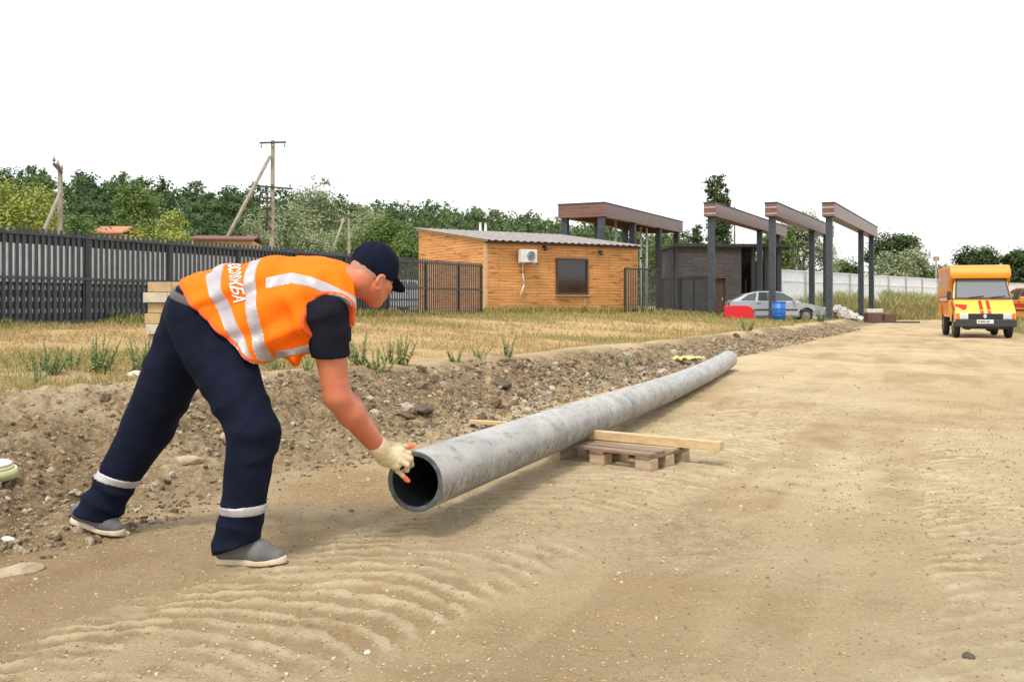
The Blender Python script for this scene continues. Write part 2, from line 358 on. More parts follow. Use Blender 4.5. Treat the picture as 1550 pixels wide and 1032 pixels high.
rocks(19000, sp_bank, lambda n, P, r: (.007+.026*r.random(n)**3)*np.clip(P[:, 1]/9, .85, 1.15), SM, 'soil_clods', 'crumbled soil clods and stones on the bank', 1)
rocks(420, sp_bank, lambda n, P, r: (.03+.045*r.random(n)**2)*np.clip(P[:, 1]/8, .7, 1.25), SM, 'large_clods', 'larger dark and light clods lying on the bank', 4, .8)
def sp_road(n, r):
    y = 1.8*np.exp(r.random(n)*math.log(16/1.8)); x = r.uniform(-.6, .58, n)*y
    k = (bank_s(x, y) < .3) & (vnoise(x*.9, y*.9, 0., 8) > r.random(n)*.9); return np.stack([x, y], 1)[k]
rocks(6000, sp_road, lambda n, P, r: (.003+.008*r.random(n)**3)*np.clip(P[:, 1]/4, .6, 1.6), SM2, 'road_gravel', 'fine gravel scattered over the dirt road', 2)

def sp_grit(n, r):
    y = 1.9*np.exp(r.random(n)*math.log(13/1.9)); x = r.uniform(-.58, .58, n)*y
    k = (vnoise(x*1.3, y*1.3, 0., 18)*.7+.3*vnoise(x*6, y*6, 0., 19) > r.random(n)*.95); return np.stack([x, y], 1)[k]
def grit(n, seed):
    r = np.random.default_rng(seed); P = sp_grit(n, r); n = len(P)
    b = np.array([[1, 0, 0], [0, 1, 0], [-1, 0, 0], [0, -1, 0], [0, 0, .7], [0, 0, -.7]], float); t = np.array([[0, 1, 4], [1, 2, 4], [2, 3, 4], [3, 0, 4], [1, 0, 5], [2, 1, 5], [3, 2, 5], [0, 3, 5]])
    sz = (.0022+.0055*r.random(n)**3)*np.clip(P[:, 1]/4.5, .8, 1.25); v = b[None]*r.uniform(.6, 1.3, (n, 6, 1))*sz[:, None, None]
    a = r.uniform(0, 6.28, n); c, s = np.cos(a)[:, None], np.sin(a)[:, None]; z = GZv(P[:, 0], P[:, 1])+sz*.25
    VV = np.stack([v[..., 0]*c-v[..., 1]*s+P[:, :1], v[..., 0]*s+v[..., 1]*c+P[:, 1:2], v[..., 2]+z[:, None]], -1).reshape(-1, 3)
    t1 = np.repeat(r.random((n, 1))**.8, 6, 0); t2 = np.repeat(sst(.9, 1, r.random((n, 1))), 6, 0)
    tag(npmesh('road_grit', VV, (t[None]+(np.arange(n)*6)[:, None, None]).reshape(-1, 3), SM2, attr={'tint': np.concatenate([t1, t2, t1], 1)}), 'tiny pale and dark grit over the dirt road', kind='stuff')
grit(110000, 77)
# ------------------------------------------------------------------ grass
def blades(P, h, wd, r, nm, m, label, lean=.5, kind='stuff', parent=None, zf=None, tint=None):
    n = len(P); z = GZv(P[:, 0], P[:, 1]) if zf is None else zf
    a = r.uniform(0, 6.28, n); l = r.uniform(.1, 1, n)*lean*h; b = r.uniform(0, 3.14, n)
    dx, dy = np.cos(a)*l, np.sin(a)*l; wx, wy = np.cos(b)*wd/2, np.sin(b)*wd/2
    base = np.stack([P[:, 0], P[:, 1], z-.01], 1)
    v0 = base-np.stack([wx, wy, 0*wx], 1); v1 = base+np.stack([wx, wy, 0*wx], 1)
    mid = base+np.stack([dx*.35, dy*.35, h*.6], 1); k = .7
    v2 = mid+np.stack([wx*k, wy*k, 0*wx], 1); v3 = mid-np.stack([wx*k, wy*k, 0*wx], 1)
    tip = base+np.stack([dx, dy, h], 1); v4 = tip+np.stack([wx*.2, wy*.2, 0*wx], 1); v5 = tip-np.stack([wx*.2, wy*.2, 0*wx], 1)
    VV = np.stack([v0, v1, v2, v3, v4, v5], 1).reshape(-1, 3); o = (np.arange(n)*6)[:, None]
    FF = np.concatenate([o+np.array([[0, 1, 2, 3]]), o+np.array([[3, 2, 4, 5]])], 0)
    t = r.random((n, 1)) if tint is None else tint[:, None]; t = np.repeat(np.concatenate([t, r.random((n, 1)), t], 1), 6, 0)
    ob = npmesh(nm, VV, FF, m, attr={'tint': t}, parent=parent); tag(ob, label, kind=kind); return ob
GRM = leafmat('dry_grass', (.50, .37, .18), (.34, .25, .11), None, .3); GGM = leafmat('green_grass', (.14, .17, .045), (.30, .30, .09), (.42, .32, .13), .3)
def fieldpts(n, r, thr):
    y = 5.5*np.exp(r.random(n)*math.log(50/5.5)); x = r.uniform(-.60, .40, n)*y-.3
    s = bank_s(x, y); wd = np.interp(y, [0, 5, 9, 60], [2.6, 2.2, 1.1, 1.3])
    g = fbm(x*.35, y*.5, 0., 4, 91)+.22*sst(22, 34, y)+.08*sst(3, 12, s)-.04
    return x, y, s-wd, g
r = np.random.default_rng(3)
x, y, q, g = fieldpts(150000, r, 0); k = (q > .1) & (fbm(x*1.2, y*1.2, 0., 3, 6) > .32+.25*r.random(len(x))) & (vnoise(x*.5, y*.5, 0, 44) > .3)
P = np.stack([x, y], 1)[k]; blades(P, (.025+.07*r.random(len(P))**2)*np.clip(P[:, 1]/14, .7, 1.3), .004+.0007*P[:, 1], r, 'dry_grass', GRM, 'short dry straw grass over the field', .9)
x, y, q, g = fieldpts(60000, r, 0); k = (q > -1.6) & (q < .4) & (y < 9.5) & (vnoise(x*1.6, y*1.6, 0, 46) > .62)
P = np.stack([x, y], 1)[k]; blades(P, .02+.06*r.random(len(P))**2, .006, r, 'bank_straw', GRM, 'scattered straw on the bare bank', .9)
x, y, q, g = fieldpts(120000, r, 0); k = (q > .0) & (g > .42+.2*r.random(len(x)))
P = np.stack([x, y], 1)[k]; blades(P, (.04+.10*r.random(len(P))**2)*np.clip(P[:, 1]/16, .6, 1.2), .004+.0007*P[:, 1], r, 'green_grass', GGM, 'green grass patches nearer the fence', .8)
# ------------------------------------------------------------------ picket fence
FD = mat('fence_paint', (.05, .053, .06), (.075, .08, .088), 9, .45, .3)
FL = mat('fence_pale_side', (.78, .80, .82), (.62, .64, .66), 5, .4, .3)
FP = mat('fence_post_steel', (.035, .037, .042), (.06, .055, .05), 8, .55, .3)
f0 = Vector((-10.7+.482*(10.2-17.0)+1.2, 10.2, 0)); fdir = Vector((.482, 1, 0)).normalized()
def fp(D):      # point of the fence line at depth D
    X0 = -775/1500*16.5; return Vector((X0+.476*(D-16.5), D, 0))
fence = empty('picket_fence', (*fp(16.5).xy, GZ(*fp(16.5).xy)))
tag(fence, 'long dark grey metal picket fence behind the dry field', 'fence')
fo = fence.location.copy()
def FH(D): return 1.68
posts = [18.1-1.83*k for k in range(4, 0, -1)]+[18.1, 19.93]+[21.76+1.83*k for k in range(0, 6)]+[32.3]
posts = sorted(posts)
ang = math.atan2(1, .476)
for i, D in enumerate(posts):
    p = fp(D); z = GZ(p.x, p.y)
    m = MB(); m.box(Vector((p.x, p.y-.03, z+.80))-fo, (.07, .07, 1.72), rz=ang, bev=.006); m.build('post', FP, fence)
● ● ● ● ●
■ DIRECTIONS
Quote the preceding listing precisely and completely, omitting its images.

■ ANSWER TO THE PROBLEM
The Blender Python script for this scene continues. Write part 2, from line 358 on. More parts follow. Use Blender 4.5. Treat the picture as 1550 pixels wide and 1032 pixels high.
rocks(19000, sp_bank, lambda n, P, r: (.007+.026*r.random(n)**3)*np.clip(P[:, 1]/9, .85, 1.15), SM, 'soil_clods', 'crumbled soil clods and stones on the bank', 1)
rocks(420, sp_bank, lambda n, P, r: (.03+.045*r.random(n)**2)*np.clip(P[:, 1]/8, .7, 1.25), SM, 'large_clods', 'larger dark and light clods lying on the bank', 4, .8)
def sp_road(n, r):
    y = 1.8*np.exp(r.random(n)*math.log(16/1.8)); x = r.uniform(-.6, .58, n)*y
    k = (bank_s(x, y) < .3) & (vnoise(x*.9, y*.9, 0., 8) > r.random(n)*.9); return np.stack([x, y], 1)[k]
rocks(6000, sp_road, lambda n, P, r: (.003+.008*r.random(n)**3)*np.clip(P[:, 1]/4, .6, 1.6), SM2, 'road_gravel', 'fine gravel scattered over the dirt road', 2)

def sp_grit(n, r):
    y = 1.9*np.exp(r.random(n)*math.log(13/1.9)); x = r.uniform(-.58, .58, n)*y
    k = (vnoise(x*1.3, y*1.3, 0., 18)*.7+.3*vnoise(x*6, y*6, 0., 19) > r.random(n)*.95); return np.stack([x, y], 1)[k]
def grit(n, seed):
    r = np.random.default_rng(seed); P = sp_grit(n, r); n = len(P)
    b = np.array([[1, 0, 0], [0, 1, 0], [-1, 0, 0], [0, -1, 0], [0, 0, .7], [0, 0, -.7]], float); t = np.array([[0, 1, 4], [1, 2, 4], [2, 3, 4], [3, 0, 4], [1, 0, 5], [2, 1, 5], [3, 2, 5], [0, 3, 5]])
    sz = (.0022+.0055*r.random(n)**3)*np.clip(P[:, 1]/4.5, .8, 1.25); v = b[None]*r.uniform(.6, 1.3, (n, 6, 1))*sz[:, None, None]
    a = r.uniform(0, 6.28, n); c, s = np.cos(a)[:, None], np.sin(a)[:, None]; z = GZv(P[:, 0], P[:, 1])+sz*.25
    VV = np.stack([v[..., 0]*c-v[..., 1]*s+P[:, :1], v[..., 0]*s+v[..., 1]*c+P[:, 1:2], v[..., 2]+z[:, None]], -1).reshape(-1, 3)
    t1 = np.repeat(r.random((n, 1))**.8, 6, 0); t2 = np.repeat(sst(.9, 1, r.random((n, 1))), 6, 0)
    tag(npmesh('road_grit', VV, (t[None]+(np.arange(n)*6)[:, None, None]).reshape(-1, 3), SM2, attr={'tint': np.concatenate([t1, t2, t1], 1)}), 'tiny pale and dark grit over the dirt road', kind='stuff')
grit(110000, 77)
# ------------------------------------------------------------------ grass
def blades(P, h, wd, r, nm, m, label, lean=.5, kind='stuff', parent=None, zf=None, tint=None):
    n = len(P); z = GZv(P[:, 0], P[:, 1]) if zf is None else zf
    a = r.uniform(0, 6.28, n); l = r.uniform(.1, 1, n)*lean*h; b = r.uniform(0, 3.14, n)
    dx, dy = np.cos(a)*l, np.sin(a)*l; wx, wy = np.cos(b)*wd/2, np.sin(b)*wd/2
    base = np.stack([P[:, 0], P[:, 1], z-.01], 1)
    v0 = base-np.stack([wx, wy, 0*wx], 1); v1 = base+np.stack([wx, wy, 0*wx], 1)
    mid = base+np.stack([dx*.35, dy*.35, h*.6], 1); k = .7
    v2 = mid+np.stack([wx*k, wy*k, 0*wx], 1); v3 = mid-np.stack([wx*k, wy*k, 0*wx], 1)
    tip = base+np.stack([dx, dy, h], 1); v4 = tip+np.stack([wx*.2, wy*.2, 0*wx], 1); v5 = tip-np.stack([wx*.2, wy*.2, 0*wx], 1)
    VV = np.stack([v0, v1, v2, v3, v4, v5], 1).reshape(-1, 3); o = (np.arange(n)*6)[:, None]
    FF = np.concatenate([o+np.array([[0, 1, 2, 3]]), o+np.array([[3, 2, 4, 5]])], 0)
    t = r.random((n, 1)) if tint is None else tint[:, None]; t = np.repeat(np.concatenate([t, r.random((n, 1)), t], 1), 6, 0)
    ob = npmesh(nm, VV, FF, m, attr={'tint': t}, parent=parent); tag(ob, label, kind=kind); return ob
GRM = leafmat('dry_grass', (.50, .37, .18), (.34, .25, .11), None, .3); GGM = leafmat('green_grass', (.14, .17, .045), (.30, .30, .09), (.42, .32, .13), .3)
def fieldpts(n, r, thr):
    y = 5.5*np.exp(r.random(n)*math.log(50/5.5)); x = r.uniform(-.60, .40, n)*y-.3
    s = bank_s(x, y); wd = np.interp(y, [0, 5, 9, 60], [2.6, 2.2, 1.1, 1.3])
    g = fbm(x*.35, y*.5, 0., 4, 91)+.22*sst(22, 34, y)+.08*sst(3, 12, s)-.04
    return x, y, s-wd, g
r = np.random.default_rng(3)
x, y, q, g = fieldpts(150000, r, 0); k = (q > .1) & (fbm(x*1.2, y*1.2, 0., 3, 6) > .32+.25*r.random(len(x))) & (vnoise(x*.5, y*.5, 0, 44) > .3)
P = np.stack([x, y], 1)[k]; blades(P, (.025+.07*r.random(len(P))**2)*np.clip(P[:, 1]/14, .7, 1.3), .004+.0007*P[:, 1], r, 'dry_grass', GRM, 'short dry straw grass over the field', .9)
x, y, q, g = fieldpts(60000, r, 0); k = (q > -1.6) & (q < .4) & (y < 9.5) & (vnoise(x*1.6, y*1.6, 0, 46) > .62)
P = np.stack([x, y], 1)[k]; blades(P, .02+.06*r.random(len(P))**2, .006, r, 'bank_straw', GRM, 'scattered straw on the bare bank', .9)
x, y, q, g = fieldpts(120000, r, 0); k = (q > .0) & (g > .42+.2*r.random(len(x)))
P = np.stack([x, y], 1)[k]; blades(P, (.04+.10*r.random(len(P))**2)*np.clip(P[:, 1]/16, .6, 1.2), .004+.0007*P[:, 1], r, 'green_grass', GGM, 'green grass patches nearer the fence', .8)
# ------------------------------------------------------------------ picket fence
FD = mat('fence_paint', (.05, .053, .06), (.075, .08, .088), 9, .45, .3)
FL = mat('fence_pale_side', (.78, .80, .82), (.62, .64, .66), 5, .4, .3)
FP = mat('fence_post_steel', (.035, .037, .042), (.06, .055, .05), 8, .55, .3)
f0 = Vector((-10.7+.482*(10.2-17.0)+1.2, 10.2, 0)); fdir = Vector((.482, 1, 0)).normalized()
def fp(D):      # point of the fence line at depth D
    X0 = -775/1500*16.5; return Vector((X0+.476*(D-16.5), D, 0))
fence = empty('picket_fence', (*fp(16.5).xy, GZ(*fp(16.5).xy)))
tag(fence, 'long dark grey metal picket fence behind the dry field', 'fence')
fo = fence.location.copy()
def FH(D): return 1.68
posts = [18.1-1.83*k for k in range(4, 0, -1)]+[18.1, 19.93]+[21.76+1.83*k for k in range(0, 6)]+[32.3]
posts = sorted(posts)
ang = math.atan2(1, .476)
for i, D in enumerate(posts):
    p = fp(D); z = GZ(p.x, p.y)
    m = MB(); m.box(Vector((p.x, p.y-.03, z+.80))-fo, (.07, .07, 1.72), rz=ang, bev=.006); m.build('post', FP, fence)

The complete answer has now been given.